Le même constat s’applique lorsqu’on se concentre sur l’effet du niveau d’éducation: bien que les personnes plus éduquées aient clairement davantage appuyé Harris que Trump, les démocrates n'ont pas d’appui particulièrement plus fort chez les femmes plus éduquées comparativement aux hommes plus éduqués. En effet, l’impact d’avoir un diplôme universitaire est de 22 points de pourcentage en faveur des démocrates chez les femmes, alors qu’il est de 18 points chez les hommes.

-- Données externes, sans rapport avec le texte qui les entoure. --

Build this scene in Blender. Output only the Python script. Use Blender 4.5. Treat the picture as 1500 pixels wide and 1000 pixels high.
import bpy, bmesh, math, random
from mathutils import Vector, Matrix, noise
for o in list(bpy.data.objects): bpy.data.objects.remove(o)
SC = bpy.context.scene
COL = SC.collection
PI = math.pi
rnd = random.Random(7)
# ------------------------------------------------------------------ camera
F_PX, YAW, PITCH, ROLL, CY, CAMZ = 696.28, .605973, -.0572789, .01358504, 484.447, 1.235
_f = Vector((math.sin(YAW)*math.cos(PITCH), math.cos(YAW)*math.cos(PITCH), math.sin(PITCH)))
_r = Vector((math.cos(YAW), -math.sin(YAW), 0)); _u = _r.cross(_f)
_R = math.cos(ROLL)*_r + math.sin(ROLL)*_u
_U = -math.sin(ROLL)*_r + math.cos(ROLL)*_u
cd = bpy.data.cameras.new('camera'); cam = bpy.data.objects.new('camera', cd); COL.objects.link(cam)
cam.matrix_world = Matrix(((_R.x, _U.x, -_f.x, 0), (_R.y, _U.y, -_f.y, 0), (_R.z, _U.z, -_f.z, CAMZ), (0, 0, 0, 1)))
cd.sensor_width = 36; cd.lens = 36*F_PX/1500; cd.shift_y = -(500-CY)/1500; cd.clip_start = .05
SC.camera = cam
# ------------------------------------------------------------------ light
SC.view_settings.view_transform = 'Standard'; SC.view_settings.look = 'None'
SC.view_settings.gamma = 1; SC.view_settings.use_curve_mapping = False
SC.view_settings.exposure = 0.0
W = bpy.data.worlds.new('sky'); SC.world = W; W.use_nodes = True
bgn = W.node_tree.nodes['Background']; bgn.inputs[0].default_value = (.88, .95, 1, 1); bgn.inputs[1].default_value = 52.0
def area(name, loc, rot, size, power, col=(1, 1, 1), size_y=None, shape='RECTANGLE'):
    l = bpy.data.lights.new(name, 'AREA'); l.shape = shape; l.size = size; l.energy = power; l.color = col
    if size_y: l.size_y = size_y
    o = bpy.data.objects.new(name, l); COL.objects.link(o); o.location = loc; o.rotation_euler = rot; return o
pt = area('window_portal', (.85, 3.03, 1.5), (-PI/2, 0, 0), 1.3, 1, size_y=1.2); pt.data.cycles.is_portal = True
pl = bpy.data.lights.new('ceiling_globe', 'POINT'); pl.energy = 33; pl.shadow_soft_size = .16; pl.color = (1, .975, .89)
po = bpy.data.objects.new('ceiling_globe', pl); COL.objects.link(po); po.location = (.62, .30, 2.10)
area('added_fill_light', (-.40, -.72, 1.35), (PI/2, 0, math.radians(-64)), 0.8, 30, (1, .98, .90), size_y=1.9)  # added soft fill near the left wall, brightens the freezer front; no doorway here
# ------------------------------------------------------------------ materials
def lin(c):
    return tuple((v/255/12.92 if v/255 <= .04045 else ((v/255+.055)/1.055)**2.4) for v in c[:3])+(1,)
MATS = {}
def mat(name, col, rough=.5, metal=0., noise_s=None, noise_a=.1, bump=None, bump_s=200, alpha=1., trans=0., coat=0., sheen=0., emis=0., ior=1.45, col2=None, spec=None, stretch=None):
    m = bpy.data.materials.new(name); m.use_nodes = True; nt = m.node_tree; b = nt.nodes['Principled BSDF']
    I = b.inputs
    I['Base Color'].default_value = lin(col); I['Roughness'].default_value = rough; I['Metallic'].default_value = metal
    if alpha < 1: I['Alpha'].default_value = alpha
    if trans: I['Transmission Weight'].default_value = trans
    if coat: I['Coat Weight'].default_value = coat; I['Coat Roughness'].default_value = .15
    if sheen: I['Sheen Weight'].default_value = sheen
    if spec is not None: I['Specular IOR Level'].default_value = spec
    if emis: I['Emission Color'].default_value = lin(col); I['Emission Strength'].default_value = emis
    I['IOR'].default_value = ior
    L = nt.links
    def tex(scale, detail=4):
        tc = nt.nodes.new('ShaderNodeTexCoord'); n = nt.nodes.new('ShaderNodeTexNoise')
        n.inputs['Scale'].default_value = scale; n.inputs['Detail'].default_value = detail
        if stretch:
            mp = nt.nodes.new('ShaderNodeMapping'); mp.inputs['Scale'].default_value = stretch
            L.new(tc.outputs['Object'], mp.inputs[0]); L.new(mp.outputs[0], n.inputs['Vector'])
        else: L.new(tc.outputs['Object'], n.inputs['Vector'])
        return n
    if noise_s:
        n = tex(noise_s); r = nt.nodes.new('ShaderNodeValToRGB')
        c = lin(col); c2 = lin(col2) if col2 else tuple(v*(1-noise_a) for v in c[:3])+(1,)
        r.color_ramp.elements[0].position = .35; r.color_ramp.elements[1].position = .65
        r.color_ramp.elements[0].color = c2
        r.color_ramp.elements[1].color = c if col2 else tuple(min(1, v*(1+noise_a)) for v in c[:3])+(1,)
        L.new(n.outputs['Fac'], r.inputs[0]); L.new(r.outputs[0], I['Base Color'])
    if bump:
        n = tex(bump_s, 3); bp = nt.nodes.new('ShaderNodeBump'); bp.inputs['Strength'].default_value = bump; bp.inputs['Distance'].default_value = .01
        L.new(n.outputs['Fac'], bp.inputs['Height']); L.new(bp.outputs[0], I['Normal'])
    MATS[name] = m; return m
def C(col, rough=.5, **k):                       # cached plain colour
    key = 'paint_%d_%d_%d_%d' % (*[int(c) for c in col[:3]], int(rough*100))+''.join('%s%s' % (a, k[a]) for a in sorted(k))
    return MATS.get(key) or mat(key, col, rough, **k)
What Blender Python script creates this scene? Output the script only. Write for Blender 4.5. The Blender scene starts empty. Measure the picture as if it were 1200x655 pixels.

Au final, les démocrates devront assurément réviser leurs stratégies électorales en vue des élections de mi-mandat de 2026. Même s’il y aura toujours des groupes à cibler, ils devront développer une stratégie beaucoup plus large s’ils souhaitent améliorer leur score.
Les changements démographiques devraient avantager les démocrates au fil du temps, notamment avec l’augmentation de la proportion d’électeurs avec une éducation universitaire et avec la diversification de la composition ethnique de l’électorat. L’élection présidentielle de 2024 illustre toutefois que de mettre son succès électoral dans les mains d’une coalition relativement restreinte d’électeurs et d’électrices peut parfois être payant, mais que cela reste risqué. Aujourd’hui, nous savons que ce pari n’a pas été gagnant pour Kamala Harris.